--- start of Data section ---

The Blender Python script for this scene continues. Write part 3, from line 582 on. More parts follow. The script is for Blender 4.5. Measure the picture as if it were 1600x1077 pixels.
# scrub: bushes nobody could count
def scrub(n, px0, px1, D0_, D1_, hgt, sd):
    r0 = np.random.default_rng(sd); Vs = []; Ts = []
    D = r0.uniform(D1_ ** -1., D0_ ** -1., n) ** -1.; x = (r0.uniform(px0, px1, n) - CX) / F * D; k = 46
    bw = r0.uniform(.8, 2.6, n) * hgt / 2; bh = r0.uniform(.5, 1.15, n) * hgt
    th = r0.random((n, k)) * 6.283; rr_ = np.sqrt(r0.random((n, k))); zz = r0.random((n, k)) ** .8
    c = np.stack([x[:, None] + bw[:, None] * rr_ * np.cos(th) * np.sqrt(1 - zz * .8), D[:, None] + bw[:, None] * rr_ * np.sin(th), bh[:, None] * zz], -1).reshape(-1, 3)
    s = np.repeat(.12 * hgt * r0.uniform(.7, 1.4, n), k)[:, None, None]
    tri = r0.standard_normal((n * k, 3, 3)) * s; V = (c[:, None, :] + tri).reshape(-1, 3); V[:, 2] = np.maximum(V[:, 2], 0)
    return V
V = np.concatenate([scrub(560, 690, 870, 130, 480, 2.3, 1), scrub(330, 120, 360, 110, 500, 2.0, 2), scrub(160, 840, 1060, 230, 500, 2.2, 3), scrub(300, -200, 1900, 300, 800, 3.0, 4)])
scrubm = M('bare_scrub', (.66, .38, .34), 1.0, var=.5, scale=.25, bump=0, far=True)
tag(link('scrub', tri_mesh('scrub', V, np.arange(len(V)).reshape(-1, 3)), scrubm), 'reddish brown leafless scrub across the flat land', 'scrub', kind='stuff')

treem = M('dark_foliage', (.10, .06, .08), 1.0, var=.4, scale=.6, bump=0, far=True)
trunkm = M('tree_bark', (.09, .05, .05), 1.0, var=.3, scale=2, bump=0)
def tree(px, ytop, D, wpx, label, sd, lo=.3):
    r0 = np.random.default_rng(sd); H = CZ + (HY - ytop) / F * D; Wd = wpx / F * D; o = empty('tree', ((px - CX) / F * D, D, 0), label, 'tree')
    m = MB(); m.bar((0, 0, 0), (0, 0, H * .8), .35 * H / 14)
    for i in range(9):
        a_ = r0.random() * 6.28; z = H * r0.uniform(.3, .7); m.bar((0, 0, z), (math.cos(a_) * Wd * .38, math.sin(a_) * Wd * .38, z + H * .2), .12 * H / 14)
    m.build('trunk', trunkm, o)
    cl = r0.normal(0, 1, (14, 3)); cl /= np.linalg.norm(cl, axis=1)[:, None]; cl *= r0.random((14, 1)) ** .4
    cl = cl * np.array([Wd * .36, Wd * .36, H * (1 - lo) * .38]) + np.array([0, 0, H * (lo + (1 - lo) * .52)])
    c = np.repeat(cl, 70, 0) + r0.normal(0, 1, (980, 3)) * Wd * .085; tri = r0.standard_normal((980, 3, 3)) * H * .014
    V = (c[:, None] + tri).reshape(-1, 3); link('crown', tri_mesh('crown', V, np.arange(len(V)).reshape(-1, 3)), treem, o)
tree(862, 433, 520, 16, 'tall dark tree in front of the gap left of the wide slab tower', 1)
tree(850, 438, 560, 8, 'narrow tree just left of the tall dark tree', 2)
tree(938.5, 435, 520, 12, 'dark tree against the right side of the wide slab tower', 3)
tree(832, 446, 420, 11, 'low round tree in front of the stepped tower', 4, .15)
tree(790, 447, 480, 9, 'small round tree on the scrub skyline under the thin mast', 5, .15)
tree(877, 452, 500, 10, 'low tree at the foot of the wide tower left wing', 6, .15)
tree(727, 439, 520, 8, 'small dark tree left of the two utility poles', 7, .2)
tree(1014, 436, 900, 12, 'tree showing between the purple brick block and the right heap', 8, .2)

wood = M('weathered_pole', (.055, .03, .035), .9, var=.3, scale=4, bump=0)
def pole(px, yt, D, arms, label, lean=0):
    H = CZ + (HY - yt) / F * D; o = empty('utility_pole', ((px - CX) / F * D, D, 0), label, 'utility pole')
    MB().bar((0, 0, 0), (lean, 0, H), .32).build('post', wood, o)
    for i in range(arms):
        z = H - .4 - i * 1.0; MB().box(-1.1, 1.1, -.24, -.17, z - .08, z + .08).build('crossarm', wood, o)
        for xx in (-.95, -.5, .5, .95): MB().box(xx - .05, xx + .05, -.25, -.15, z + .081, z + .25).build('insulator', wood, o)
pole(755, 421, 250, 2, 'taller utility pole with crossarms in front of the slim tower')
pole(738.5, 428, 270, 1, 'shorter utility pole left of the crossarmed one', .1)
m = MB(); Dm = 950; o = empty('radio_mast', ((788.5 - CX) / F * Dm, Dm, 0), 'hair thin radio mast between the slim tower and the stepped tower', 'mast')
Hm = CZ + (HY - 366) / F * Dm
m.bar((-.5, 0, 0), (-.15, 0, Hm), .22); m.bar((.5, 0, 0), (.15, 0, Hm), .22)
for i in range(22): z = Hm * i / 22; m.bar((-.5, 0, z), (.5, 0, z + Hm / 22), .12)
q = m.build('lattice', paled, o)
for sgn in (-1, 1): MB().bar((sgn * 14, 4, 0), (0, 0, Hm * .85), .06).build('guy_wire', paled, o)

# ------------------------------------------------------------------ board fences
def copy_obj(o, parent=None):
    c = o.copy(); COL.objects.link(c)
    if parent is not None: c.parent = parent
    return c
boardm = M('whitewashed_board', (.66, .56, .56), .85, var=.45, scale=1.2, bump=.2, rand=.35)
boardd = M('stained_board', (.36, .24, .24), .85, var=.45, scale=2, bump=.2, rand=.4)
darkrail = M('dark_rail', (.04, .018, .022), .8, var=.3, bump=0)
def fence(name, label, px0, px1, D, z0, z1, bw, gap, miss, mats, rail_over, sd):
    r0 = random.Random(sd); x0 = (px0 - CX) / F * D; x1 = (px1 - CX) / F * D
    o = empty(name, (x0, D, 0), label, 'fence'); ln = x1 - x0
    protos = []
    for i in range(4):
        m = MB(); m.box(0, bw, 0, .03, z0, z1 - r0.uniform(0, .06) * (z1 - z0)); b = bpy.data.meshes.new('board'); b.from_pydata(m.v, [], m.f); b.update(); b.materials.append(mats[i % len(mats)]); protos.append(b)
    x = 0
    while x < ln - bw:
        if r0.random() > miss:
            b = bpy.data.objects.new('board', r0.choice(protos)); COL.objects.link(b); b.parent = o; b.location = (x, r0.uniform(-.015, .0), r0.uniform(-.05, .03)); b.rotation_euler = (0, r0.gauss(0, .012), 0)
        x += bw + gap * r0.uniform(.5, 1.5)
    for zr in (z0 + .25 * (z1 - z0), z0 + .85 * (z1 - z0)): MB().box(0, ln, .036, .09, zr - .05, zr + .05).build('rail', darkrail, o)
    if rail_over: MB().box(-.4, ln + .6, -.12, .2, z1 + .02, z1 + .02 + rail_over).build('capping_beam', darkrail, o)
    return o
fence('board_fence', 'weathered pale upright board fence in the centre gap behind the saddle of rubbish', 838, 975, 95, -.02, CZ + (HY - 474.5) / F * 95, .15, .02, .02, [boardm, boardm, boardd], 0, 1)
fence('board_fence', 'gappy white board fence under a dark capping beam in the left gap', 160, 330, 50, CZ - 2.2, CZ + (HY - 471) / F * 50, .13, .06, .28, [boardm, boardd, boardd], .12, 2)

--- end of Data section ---

→ **Short exercise**:
All of the data needs to be printed once more, exactly.

→ **Expected answer**:
The Blender Python script for this scene continues. Write part 3, from line 582 on. More parts follow. The script is for Blender 4.5. Measure the picture as if it were 1600x1077 pixels.
# scrub: bushes nobody could count
def scrub(n, px0, px1, D0_, D1_, hgt, sd):
    r0 = np.random.default_rng(sd); Vs = []; Ts = []
    D = r0.uniform(D1_ ** -1., D0_ ** -1., n) ** -1.; x = (r0.uniform(px0, px1, n) - CX) / F * D; k = 46
    bw = r0.uniform(.8, 2.6, n) * hgt / 2; bh = r0.uniform(.5, 1.15, n) * hgt
    th = r0.random((n, k)) * 6.283; rr_ = np.sqrt(r0.random((n, k))); zz = r0.random((n, k)) ** .8
    c = np.stack([x[:, None] + bw[:, None] * rr_ * np.cos(th) * np.sqrt(1 - zz * .8), D[:, None] + bw[:, None] * rr_ * np.sin(th), bh[:, None] * zz], -1).reshape(-1, 3)
    s = np.repeat(.12 * hgt * r0.uniform(.7, 1.4, n), k)[:, None, None]
    tri = r0.standard_normal((n * k, 3, 3)) * s; V = (c[:, None, :] + tri).reshape(-1, 3); V[:, 2] = np.maximum(V[:, 2], 0)
    return V
V = np.concatenate([scrub(560, 690, 870, 130, 480, 2.3, 1), scrub(330, 120, 360, 110, 500, 2.0, 2), scrub(160, 840, 1060, 230, 500, 2.2, 3), scrub(300, -200, 1900, 300, 800, 3.0, 4)])
scrubm = M('bare_scrub', (.66, .38, .34), 1.0, var=.5, scale=.25, bump=0, far=True)
tag(link('scrub', tri_mesh('scrub', V, np.arange(len(V)).reshape(-1, 3)), scrubm), 'reddish brown leafless scrub across the flat land', 'scrub', kind='stuff')

treem = M('dark_foliage', (.10, .06, .08), 1.0, var=.4, scale=.6, bump=0, far=True)
trunkm = M('tree_bark', (.09, .05, .05), 1.0, var=.3, scale=2, bump=0)
def tree(px, ytop, D, wpx, label, sd, lo=.3):
    r0 = np.random.default_rng(sd); H = CZ + (HY - ytop) / F * D; Wd = wpx / F * D; o = empty('tree', ((px - CX) / F * D, D, 0), label, 'tree')
    m = MB(); m.bar((0, 0, 0), (0, 0, H * .8), .35 * H / 14)
    for i in range(9):
        a_ = r0.random() * 6.28; z = H * r0.uniform(.3, .7); m.bar((0, 0, z), (math.cos(a_) * Wd * .38, math.sin(a_) * Wd * .38, z + H * .2), .12 * H / 14)
    m.build('trunk', trunkm, o)
    cl = r0.normal(0, 1, (14, 3)); cl /= np.linalg.norm(cl, axis=1)[:, None]; cl *= r0.random((14, 1)) ** .4
    cl = cl * np.array([Wd * .36, Wd * .36, H * (1 - lo) * .38]) + np.array([0, 0, H * (lo + (1 - lo) * .52)])
    c = np.repeat(cl, 70, 0) + r0.normal(0, 1, (980, 3)) * Wd * .085; tri = r0.standard_normal((980, 3, 3)) * H * .014
    V = (c[:, None] + tri).reshape(-1, 3); link('crown', tri_mesh('crown', V, np.arange(len(V)).reshape(-1, 3)), treem, o)
tree(862, 433, 520, 16, 'tall dark tree in front of the gap left of the wide slab tower', 1)
tree(850, 438, 560, 8, 'narrow tree just left of the tall dark tree', 2)
tree(938.5, 435, 520, 12, 'dark tree against the right side of the wide slab tower', 3)
tree(832, 446, 420, 11, 'low round tree in front of the stepped tower', 4, .15)
tree(790, 447, 480, 9, 'small round tree on the scrub skyline under the thin mast', 5, .15)
tree(877, 452, 500, 10, 'low tree at the foot of the wide tower left wing', 6, .15)
tree(727, 439, 520, 8, 'small dark tree left of the two utility poles', 7, .2)
tree(1014, 436, 900, 12, 'tree showing between the purple brick block and the right heap', 8, .2)

wood = M('weathered_pole', (.055, .03, .035), .9, var=.3, scale=4, bump=0)
def pole(px, yt, D, arms, label, lean=0):
    H = CZ + (HY - yt) / F * D; o = empty('utility_pole', ((px - CX) / F * D, D, 0), label, 'utility pole')
    MB().bar((0, 0, 0), (lean, 0, H), .32).build('post', wood, o)
    for i in range(arms):
        z = H - .4 - i * 1.0; MB().box(-1.1, 1.1, -.24, -.17, z - .08, z + .08).build('crossarm', wood, o)
        for xx in (-.95, -.5, .5, .95): MB().box(xx - .05, xx + .05, -.25, -.15, z + .081, z + .25).build('insulator', wood, o)
pole(755, 421, 250, 2, 'taller utility pole with crossarms in front of the slim tower')
pole(738.5, 428, 270, 1, 'shorter utility pole left of the crossarmed one', .1)
m = MB(); Dm = 950; o = empty('radio_mast', ((788.5 - CX) / F * Dm, Dm, 0), 'hair thin radio mast between the slim tower and the stepped tower', 'mast')
Hm = CZ + (HY - 366) / F * Dm
m.bar((-.5, 0, 0), (-.15, 0, Hm), .22); m.bar((.5, 0, 0), (.15, 0, Hm), .22)
for i in range(22): z = Hm * i / 22; m.bar((-.5, 0, z), (.5, 0, z + Hm / 22), .12)
q = m.build('lattice', paled, o)
for sgn in (-1, 1): MB().bar((sgn * 14, 4, 0), (0, 0, Hm * .85), .06).build('guy_wire', paled, o)

# ------------------------------------------------------------------ board fences
def copy_obj(o, parent=None):
    c = o.copy(); COL.objects.link(c)
    if parent is not None: c.parent = parent
    return c
boardm = M('whitewashed_board', (.66, .56, .56), .85, var=.45, scale=1.2, bump=.2, rand=.35)
boardd = M('stained_board', (.36, .24, .24), .85, var=.45, scale=2, bump=.2, rand=.4)
darkrail = M('dark_rail', (.04, .018, .022), .8, var=.3, bump=0)
def fence(name, label, px0, px1, D, z0, z1, bw, gap, miss, mats, rail_over, sd):
    r0 = random.Random(sd); x0 = (px0 - CX) / F * D; x1 = (px1 - CX) / F * D
    o = empty(name, (x0, D, 0), label, 'fence'); ln = x1 - x0
    protos = []
    for i in range(4):
        m = MB(); m.box(0, bw, 0, .03, z0, z1 - r0.uniform(0, .06) * (z1 - z0)); b = bpy.data.meshes.new('board'); b.from_pydata(m.v, [], m.f); b.update(); b.materials.append(mats[i % len(mats)]); protos.append(b)
    x = 0
    while x < ln - bw:
        if r0.random() > miss:
            b = bpy.data.objects.new('board', r0.choice(protos)); COL.objects.link(b); b.parent = o; b.location = (x, r0.uniform(-.015, .0), r0.uniform(-.05, .03)); b.rotation_euler = (0, r0.gauss(0, .012), 0)
        x += bw + gap * r0.uniform(.5, 1.5)
    for zr in (z0 + .25 * (z1 - z0), z0 + .85 * (z1 - z0)): MB().box(0, ln, .036, .09, zr - .05, zr + .05).build('rail', darkrail, o)
    if rail_over: MB().box(-.4, ln + .6, -.12, .2, z1 + .02, z1 + .02 + rail_over).build('capping_beam', darkrail, o)
    return o
fence('board_fence', 'weathered pale upright board fence in the centre gap behind the saddle of rubbish', 838, 975, 95, -.02, CZ + (HY - 474.5) / F * 95, .15, .02, .02, [boardm, boardm, boardd], 0, 1)
fence('board_fence', 'gappy white board fence under a dark capping beam in the left gap', 160, 330, 50, CZ - 2.2, CZ + (HY - 471) / F * 50, .13, .06, .28, [boardm, boardd, boardd], .12, 2)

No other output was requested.